* [REQUIRED WORK]
Could you retype the lines below, starting at the line holding "Generate a Blender" and stopping at the line holding "PI = math.pi", inclusive? Copy them exactly and drop the images.

* [MATERIAL PROVIDED]
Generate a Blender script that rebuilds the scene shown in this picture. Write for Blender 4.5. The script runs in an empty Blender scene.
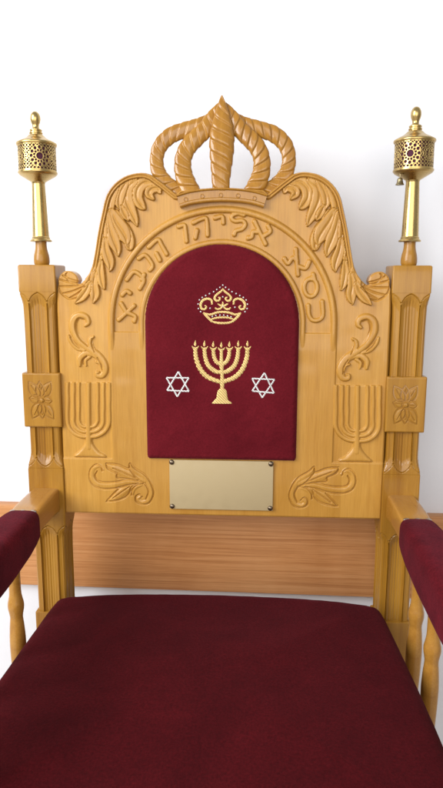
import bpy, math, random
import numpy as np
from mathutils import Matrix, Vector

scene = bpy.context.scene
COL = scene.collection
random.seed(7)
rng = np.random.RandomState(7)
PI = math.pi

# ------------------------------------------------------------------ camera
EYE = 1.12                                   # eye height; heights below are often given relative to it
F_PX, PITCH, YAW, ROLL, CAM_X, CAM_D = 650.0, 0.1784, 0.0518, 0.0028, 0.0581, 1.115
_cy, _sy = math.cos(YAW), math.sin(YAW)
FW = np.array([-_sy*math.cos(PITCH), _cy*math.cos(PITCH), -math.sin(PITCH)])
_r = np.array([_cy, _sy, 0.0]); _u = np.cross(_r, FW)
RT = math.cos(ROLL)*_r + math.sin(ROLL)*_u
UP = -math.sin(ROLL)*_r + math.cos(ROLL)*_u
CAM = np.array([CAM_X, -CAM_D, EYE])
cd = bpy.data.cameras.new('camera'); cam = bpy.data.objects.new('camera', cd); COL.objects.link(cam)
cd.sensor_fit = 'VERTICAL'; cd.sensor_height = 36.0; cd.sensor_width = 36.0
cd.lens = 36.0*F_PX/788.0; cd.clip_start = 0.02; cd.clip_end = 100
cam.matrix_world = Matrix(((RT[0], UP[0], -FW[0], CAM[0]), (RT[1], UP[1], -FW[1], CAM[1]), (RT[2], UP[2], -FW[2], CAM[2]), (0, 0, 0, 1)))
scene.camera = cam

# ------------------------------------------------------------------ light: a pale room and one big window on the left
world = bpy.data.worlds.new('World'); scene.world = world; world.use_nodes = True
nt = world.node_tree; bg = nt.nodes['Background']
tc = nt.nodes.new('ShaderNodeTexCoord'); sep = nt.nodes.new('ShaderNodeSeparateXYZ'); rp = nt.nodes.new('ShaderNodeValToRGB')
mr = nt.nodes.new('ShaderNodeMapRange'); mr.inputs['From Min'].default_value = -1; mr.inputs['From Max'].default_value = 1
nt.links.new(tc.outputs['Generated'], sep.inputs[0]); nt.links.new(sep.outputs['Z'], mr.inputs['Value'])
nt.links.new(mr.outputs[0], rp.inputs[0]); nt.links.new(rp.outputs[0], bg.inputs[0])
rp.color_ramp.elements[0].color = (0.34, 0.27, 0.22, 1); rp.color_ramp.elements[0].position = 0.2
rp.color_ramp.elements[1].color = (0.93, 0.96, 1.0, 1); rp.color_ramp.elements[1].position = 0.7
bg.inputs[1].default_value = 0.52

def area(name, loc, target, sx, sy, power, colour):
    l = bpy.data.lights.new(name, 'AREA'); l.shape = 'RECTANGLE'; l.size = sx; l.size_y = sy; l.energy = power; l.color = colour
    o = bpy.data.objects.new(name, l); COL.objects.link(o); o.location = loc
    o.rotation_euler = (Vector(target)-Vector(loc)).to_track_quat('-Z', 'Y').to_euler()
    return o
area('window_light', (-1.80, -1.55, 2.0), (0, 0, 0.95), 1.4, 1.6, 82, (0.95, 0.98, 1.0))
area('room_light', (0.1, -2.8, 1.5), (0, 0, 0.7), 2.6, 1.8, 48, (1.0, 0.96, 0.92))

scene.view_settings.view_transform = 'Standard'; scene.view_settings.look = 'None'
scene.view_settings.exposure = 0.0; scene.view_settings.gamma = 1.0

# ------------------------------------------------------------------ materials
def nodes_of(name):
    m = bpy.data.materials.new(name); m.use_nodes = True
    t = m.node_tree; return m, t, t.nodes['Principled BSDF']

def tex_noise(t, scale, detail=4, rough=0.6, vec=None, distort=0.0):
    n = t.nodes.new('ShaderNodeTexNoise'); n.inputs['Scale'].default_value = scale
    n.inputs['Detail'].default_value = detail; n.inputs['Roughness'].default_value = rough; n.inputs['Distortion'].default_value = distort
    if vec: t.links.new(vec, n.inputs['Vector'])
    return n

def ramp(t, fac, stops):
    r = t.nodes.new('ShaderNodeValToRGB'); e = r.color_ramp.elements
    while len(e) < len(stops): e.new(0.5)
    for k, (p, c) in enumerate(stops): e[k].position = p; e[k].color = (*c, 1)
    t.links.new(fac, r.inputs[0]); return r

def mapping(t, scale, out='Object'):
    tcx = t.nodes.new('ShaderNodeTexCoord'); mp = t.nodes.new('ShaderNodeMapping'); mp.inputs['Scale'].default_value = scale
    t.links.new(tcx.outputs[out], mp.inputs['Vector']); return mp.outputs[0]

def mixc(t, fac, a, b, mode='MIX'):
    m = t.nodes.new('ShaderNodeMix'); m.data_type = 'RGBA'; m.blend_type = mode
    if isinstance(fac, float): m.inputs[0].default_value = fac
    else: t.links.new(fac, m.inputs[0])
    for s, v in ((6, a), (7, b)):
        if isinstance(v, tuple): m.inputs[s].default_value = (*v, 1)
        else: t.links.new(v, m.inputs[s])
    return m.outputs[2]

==

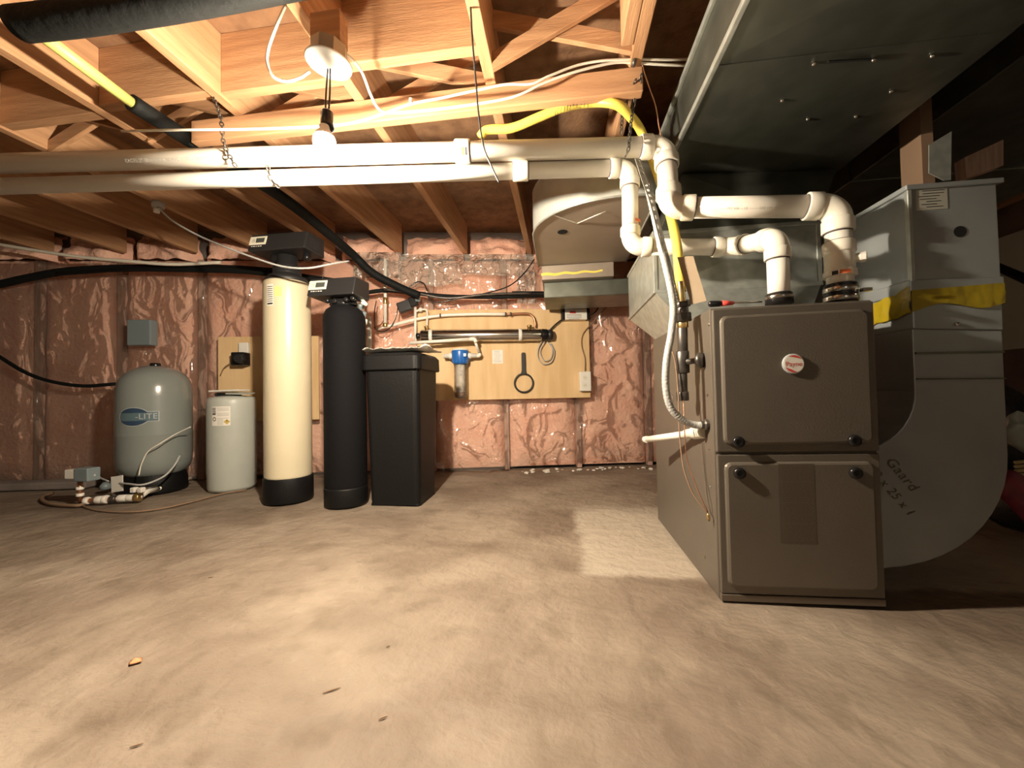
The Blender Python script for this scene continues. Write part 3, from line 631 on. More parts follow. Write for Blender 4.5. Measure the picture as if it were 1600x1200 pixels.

* [TASK ANSWER]
Generate a Blender script that rebuilds the scene shown in this picture. Write for Blender 4.5. The script runs in an empty Blender scene.
import bpy, math, random
import numpy as np
from mathutils import Matrix, Vector

scene = bpy.context.scene
COL = scene.collection
random.seed(7)
rng = np.random.RandomState(7)
PI = math.pi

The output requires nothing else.